Получается, что у Войновича положение было более легкое, чем у Бакланова и многих других маститых советских писателей, от которых высокое начальство домогалось, чтобы они приняли участие в карательной акции. Получается даже так, что сохранить право самому «распоряжаться своей совестью» было вовсе даже не сложно: достаточно было только изъявить готовность покинуть родину. А уж изъявив такую готовность, можно было как угодно и сколько угодно хлопать дверью, защищая Сахарова, Солженицына, выступая против ввода советских войск в Чехословакию или в Афганистан. Получается даже, что мечтающие только лишь о том, чтобы про них забыли, не выволокли из щелей, в которые они забились, и не заставили произнести вслух нечто непотребное, в чем-то даже лучше тех, кто отваживался «хлопать дверью»: ведь тем оказалось не так уж трудно порвать кровные узы, связывающие их с родной землей, – не то что истинным патриотам, для которых уехать навсегда из СССР означало «то же самое, что уехать от самого себя».
Самое горькое в этой обмолвке – то, что она искренна. И это ведь не Иван Стаднюк говорит, не Михаил Алексеев, не фюрер «Памяти» Дмитрий Васильев, для которых Войнович – «предатель, клевещущий на свой народ», и этим все сказано, Из процитированного мною абзаца баклановских воспоминаний ясно видно, что на самом-то деле общественное поведение Войновича представляется автору более достойным, чем его собственное. И весь смысл абзаца состоит в том, чтобы оправдаться, объяснить, почему сам он на такое поведение решиться не смог. (Хотя никто его, разумеется, в этом не упрекает.)
Если не художественное воображение, так хоть собственный военный опыт мог бы помочь Григорию Бакланову, писателю-фронтовику, автору многих честных книг о войне, догадаться, какой долгий, чреватый ежедневным смертельным риском путь надо было пройти человеку, решившему «хлопнуть дверью», от момента, когда он это решение принял, до того часа, когда это его решение совпало с решением тех, от кого зависела не только его собственная жизнь, но и жизнь каждого из членов его семьи.

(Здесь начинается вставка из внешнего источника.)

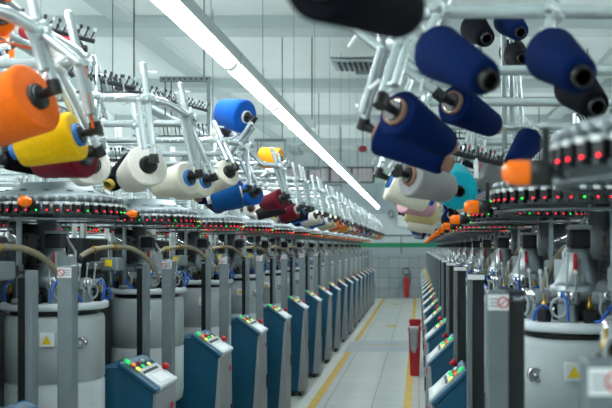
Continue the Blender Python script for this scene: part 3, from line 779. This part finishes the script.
for i in range(NR):
    y=YR0+PITCH*i
    if y>WALLY-.8: break
    m=machine(-1,y,i,0 if i<3 else (1 if i<8 else 2),'R',postx=.325)
    tag(m,'grey and white circular knitting machine, %s in the row right of the aisle'%ORD[i],'knitting machine','knitting machines of the right row')
    console('R',y,i)
    r=make_creel('R',-1,y,i,None); tag(r,'white tube yarn creel with hanging cone holders, %s along the right row'%ORD[i],'yarn creel','yarn creels of the right row')
    a=(r,'R',-1,XR,y)
    if i==0:
        hero(*a,(322,-33),.95,(404,12),'slim','black',core_brown,'large blurred black yarn cone at the top edge',1)
    elif i==1:
        hero(*a,(436,51),1.86,(487,79),'slim','navy',core_black,'blurred navy yarn cone with open ring end, left of two near the top',-1)
        hero(*a,(550,54),1.86,(581,76),'slim','navy',core_black,'blurred navy yarn cone near the upper right corner',-1)
        hero(*a,(574,86),2.35,(596,106),'slim','black',core_black,'black yarn cone under the upper right navy cone',-1)
        hero(*a,(396,112),2.05,(448,145),'slim','navy',core_brown,'upper navy yarn cone of the overlapping pair',1,(399,42,2.1))
        hero(*a,(380,133),2.34,(446,163),'slim','navy',core_brown,'lower navy yarn cone of the overlapping pair',-1,(388,42,2.26))
        hero(*a,(453,103),2.42,(494,126),'slim','navy',core_brown,'navy yarn cone hanging behind the overlapping navy pair',1)
    elif i==2:
        hero(*a,(474,28),3.5,(486,38),'slim','black',core_black,'small black yarn cone behind the top white rail',-1)
        hero(*a,(507,20),3.5,(520,32),'slim','navy',core_black,'small dark navy cone left of the upper right tubes',-1)
        hero(*a,(512,52),3.7,(522,58),'slim','charcoal',core_black,'charcoal yarn cone tucked behind the navy cones',-1)
        hero(*a,(410,176),2.85,(450,189),'std','grey',core_brown,'grey yarn cone in front of the cream cone, right row',1)
        hero(*a,(391,180),3.2,(430,199),'big','cream',core_blue,'large cream yarn cone with blue core, right row',1)
        hero(*a,(452,184),3.45,(459,191),'huge','turquoise',core_black,'turquoise yarn cone with black core',-1)
        hero(*a,(476,168),3.55,(505,184),'big','grey',core_pink,'pale grey yarn cone behind the pin comb',1)
        hero(*a,(530,140),3.5,(512,165),'slim','navy',core_black,'navy yarn cone behind the amber signal lamp',-1)
    elif i==3:
        hero(*a,(404,199),4.15,(432,208),'std','pink',core_white,'pink yarn cone under the cream and grey cones',1)
        hero(*a,(408,206),4.4,(442,216),'big','pale yellow',core_white,'pale yellow yarn cone under the pink cone',1)
        hero(*a,(410,216),4.9,(440,226),'big','cream',core_white,'cream yarn cone lowest below the pale yellow cone',1)
        generic_cones(*a,i,['cream','grey','white','cream','white','navy','grey'],[1,6],'right row')
    else: generic_cones(*a,i,PAL_R[(i-3)%5],range(1,7) if i<12 else (1,2,3,4,5),'right row')
PAL_B=[['navy','cream','navy','teal','charcoal','black','navy'],['charcoal','navy','cream','black','teal','navy','cream'],['black','navy','teal','navy','navy','charcoal','white']]
# back rows, facing the next aisles
for row,side,X,y0,n,nm in(('LB',-1,-2.95,YL0-.2,10,'left'),('RB',1,1.87,YR0+1.4,9,'right')):
    for i in range(n):
        y=y0+PITCH*i
        m=machine(side,y,i,1 if i<3 else 2,row)
        tag(m,'grey knitting machine, %s in the back row behind the %s machines'%(ORD[i],nm),'knitting machine','knitting machines of the %s back row'%nm)
        r=make_creel(row,side,y,i,None); tag(r,'white tube yarn creel, %s along the back row behind the %s machines'%(ORD[i],nm),'yarn creel','yarn creels of the %s back row'%nm)
        generic_cones(r,row,side,X,y,i,PAL_B[i%3],[1,2,3,5,6],'%s back row'%nm)

# ------------------------------------------------------------------ small things
def small():
    # extinguisher on the far wall
    X=(406.5-VPX)*WALLY/F
    r=empty('fire_extinguisher',(X,WALLY-.13,.03)); tag(r,'red fire extinguisher hanging on the tiled far wall','fire extinguisher')
    rm=mat('extinguisher_red',rgb(196,24,34),.3)
    m=MB(); m.lathe([(1e-4,0),(.065,0),(.072,.01),(.072,.5),(.06,.56),(.03,.6),(.025,.62),(1e-4,.62)],rm,20); link('bottle',m.mesh('bottle'),r)
    m=MB(); m.lathe([(1e-4,.62),(.022,.62),(.022,.66),(1e-4,.66)],black,12); m.box((.03,0,.68),(.11,.02,.02),black); m.box((.03,0,.655),(.09,.02,.012),black); link('valve',m.mesh('valve'),r)
    m=MB(); m.tube([(-.02,0,.64),(-.1,0,.70),(-.13,-.01,.78),(-.06,-.02,.86),(.06,-.02,.84),(.12,-.01,.72),(.11,-.01,.5),(.09,-.01,.35)],.013,black,8); link('hose',m.mesh('hose'),r)
    m=MB(); m.box((0,.085,.4),(.05,.04,.12),dgrey); m.box((0,.1,.86),(.14,.02,.03),dgrey); link('wall_bracket',m.mesh('wall_bracket'),r)
    # waste bin with a cloth
    rr=empty('waste_bin',(-.05,10.1,.0)); tag(rr,'red plastic waste bin standing against the right row consoles','bin')
    br=mat('bin_red',rgb(178,20,32),.4)
    def ring(w,d,z,x=0): return [(x-w/2,-d/2,z),(x+w/2,-d/2,z),(x+w/2,d/2,z),(x-w/2,d/2,z)]
    m=MB(); A=ring(.105,.2,.0); B=ring(.145,.29,.56); C=ring(.135,.28,.56); Dd=ring(.095,.19,.012)
    m.add(A+B+C+Dd,[(3,2,1,0)]+[(i,(i+1)%4,4+(i+1)%4,4+i) for i in range(4)]+[(4+i,4+(i+1)%4,8+(i+1)%4,8+i) for i in range(4)]+[(8+i,8+(i+1)%4,12+(i+1)%4,12+i) for i in range(4)]+[(12,13,14,15)],br)
    link('bin_body',m.mesh('bin_body'),rr)
    m=MB(); m.tube([V(q)+V((0,0,.0)) for q in B]+[V(B[0])],.010,br,8); link('rim',m.mesh('rim'),rr)
    cl=mat('grey_cloth',rgb(150,154,158),.9,0,.15,25,.3)
    m=MB(); nu,nv=10,14; vs=[];fs=[]
    for i in range(nu+1):
        for j in range(nv+1):
            u=i/nu; v=j/nv
            yy=-.155-.0+.0*u; wob=.012*math.sin(u*9+v*3)
            if v<.25: q=(-.07+u*.12+wob*.3,-.05-.10*(v/.25),.575+.014*math.sin(PI*v/.25))
            else:
                t=(v-.25)/.75; q=(-.07+u*(.12-.03*t)+wob*.5+.02*t,-.16-wob*.5-.008+.018*t,.575-.30*t*(.75+.25*math.sin(u*PI)))
            vs.append(q)
    for i in range(nu):
        for j in range(nv): a=i*(nv+1)+j; fs.append((a,a+1,a+nv+2,a+nv+1))
    m.add(vs,fs,cl,True); o=link('cloth',m.mesh('cloth'),None,(-.05,10.1,0)); tag(o,'grey cloth draped over the front edge of the red bin','cloth')
    sm=o.modifiers.new('thickness','SOLIDIFY'); sm.thickness=.004
    # second bin further down
    o=copy_tree(rr); o.location=(-.05,11.05,0); o['label']='red plastic waste bin behind the bin with the grey cloth'
small()

# spiky pin combs seen behind the rails, and the orange threads of the first creel
def extra_comb(p, d, n, L, lab):
    m=MB(); m.tube([V((0,0,0))-V(d).normalized()*L/2,V(d).normalized()*L/2],.010,dgrey,6); d=V(d).normalized(); u=d.cross(V((0,0,1))).normalized()
    r=empty('thread_tensioner',p); tag(r,lab,'thread tensioner'); link('bar',m.mesh('bar'),r)
    m=MB()
    for i in range(n):
        q=d*(-L/2+L*(i+.5)/n)
        for sg in(-1,1): m.tube([q,q+V((0,0,.030))+u*.035*sg],.0028,black,5); m.box(q+V((0,0,.030))+u*.035*sg,(.008,.008,.012),(black,maroonp if 'turquoise' in lab else dgrey,steel)[i%3],None)
    link('tension_pins',m.mesh('tension_pins'),r)
    m=MB(); m.tube([(0,0,0),(0,0,-.07)],.009,steel,8); link('stem',m.mesh('stem'),r)
extra_comb(px(143,94,3.75),(.9,1,-.1),11,.26,'black spiky thread tensioner bar behind the rail above the large white cone')
extra_comb(px(190,106,4.7),(.7,1,-.1),10,.24,'black spiky thread tensioner bar left of the royal blue cone')
extra_comb(px(98,80,3.3),(.9,1,-.1),12,.30,'spiky thread tensioner bar behind the crossing white tubes')
extra_comb(px(52,30,2.9),(.9,1,-.1),12,.30,'blurred spiky thread tensioner bar at the upper left')
extra_comb(px(476,158,3.0),(1,.15,-.22),13,.20,'spiky thread tensioner bar above the turquoise cone')
for P,lab in (([(0,41,1.93),(38,50,2.2),(50,68,2.3),(52,86,2.34)],'orange thread running under the first white rail'),
              ([(84,66,2.42),(88,92,2.42),(93,128,2.40)],'orange thread running down the tube beside the yellow cone')):
    m=MB(); m.tube([px(*q) for q in P],.0045,mat('thread_orange',rgb(228,100,40),.8),6); tag(link('yarn_thread',m.mesh('yarn_thread')),lab,'thread')
# ------------------------------------------------------------------ light, camera, view
w=D.worlds.new('room_air'); SC.world=w; w.use_nodes=True
w.node_tree.nodes['Background'].inputs['Color'].default_value=(.8,.9,.92,1); w.node_tree.nodes['Background'].inputs['Strength'].default_value=.2
cd=D.cameras.new('camera'); cam=D.objects.new('camera',cd); COL.objects.link(cam); SC.camera=cam
cam.location=(0,0,CZ); cam.rotation_euler=(PI/2,0,0)
cd.sensor_width=36; cd.lens=F/612*36; cd.shift_x=-(VPX-306)/612; cd.shift_y=(VPY-204)/612
cd.clip_start=.05; cd.clip_end=100
cd.dof.use_dof=True; cd.dof.focus_distance=4.6; cd.dof.aperture_fstop=4.0
SC.view_settings.view_transform='Standard'; SC.view_settings.look='None'; SC.view_settings.gamma=1; SC.view_settings.use_curve_mapping=False
SC.view_settings.exposure=1.06
try:
    SC.cycles.use_denoising=True; SC.cycles.max_bounces=8; SC.cycles.diffuse_bounces=4; SC.cycles.sample_clamp_indirect=6
except Exception: pass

В тех же своих «Невыдуманных рассказах», в которых зашла у него речь о Войновиче, Бакланов несколько раз возвращается к воспоминаниям о войне:
Пехотинцу жизнь на фронте отмерена короткая, пока бумаги будут ходить снизу вверх да сверху вниз, ротный писарь как раз и выпишет ему похоронку…
Снимали фильм на местах бывших боев, и я узнавал и не узнавал наш плацдарм… Самое поразительное, каким узким казался мне теперь Днестр. А тогда, под огнем, многих жизней не хватило, чтобы его переплыть.
Вот так же и тот «Днестр», который переплывал Войнович, представляется автору воспоминаний узеньким ручейком, который ничего не стоило просто перешагнуть. А тогда, «под огнем», это было ох как непросто! И тоже многих жизней не хватило, чтобы ему его переплыть.
За годы своего «диссидентства» Войнович пережил исключение из Союза писателей (что означало запрет на профессию), обвинения в тунеядстве, отравление, неоднократные угрозы («Сдохнет в подвалах КГБ!»), нападение псевдохулиганов, лживое сообщение родителям, что сын их пропал и его уже, очевидно, нет в живых. Уже совсем перед отъездом из страны, который вот-вот должен был состояться, в один день скончались родители его жены, так и не сумевшие пережить мысль о неизбежной разлуке (навсегда!) с дочерью и внучкой… И – самое главное! – до последнего момента ведь так и не известно было, в какую сторону доведется ему отправиться: на Запад или на Восток.
Для каждого, кто хоть сколько-нибудь ясно представляет себе природу советского строя, не может быть сомнений в том, что даже если бы Войнович и в самом деле решил стать диссидентом, надеясь уехать на Запад, такая «игра» далеко не была бы «беспроигрышной лотереей». Как говорится, человек предполагает, а Бог – располагает. А в условиях тогдашней советской реальности «располагал» не Бог, а – КГБ. (Или – Политбюро, что, в сущности, одно и то же.)
Но главная неправда рассуждений Бакланова о поведении Войновича в той экстремальной ситуации (а подобным образом рассуждали и продолжают рассуждать на эту тему многие, иначе не стоило бы так подробно об этом говорить), – главная, коренная ошибка всех рассуждений такого рода состоит в том, что Войнович вообще никогда не принимал решения покинуть родину. Это решение за него приняли другие.
Вступая на путь своего так называемого диссидентства – путь, который и привел его в конце концов к неизбежности отъезда, Войнович и думать не думал, что конечным этапом этого пути станет эмиграция.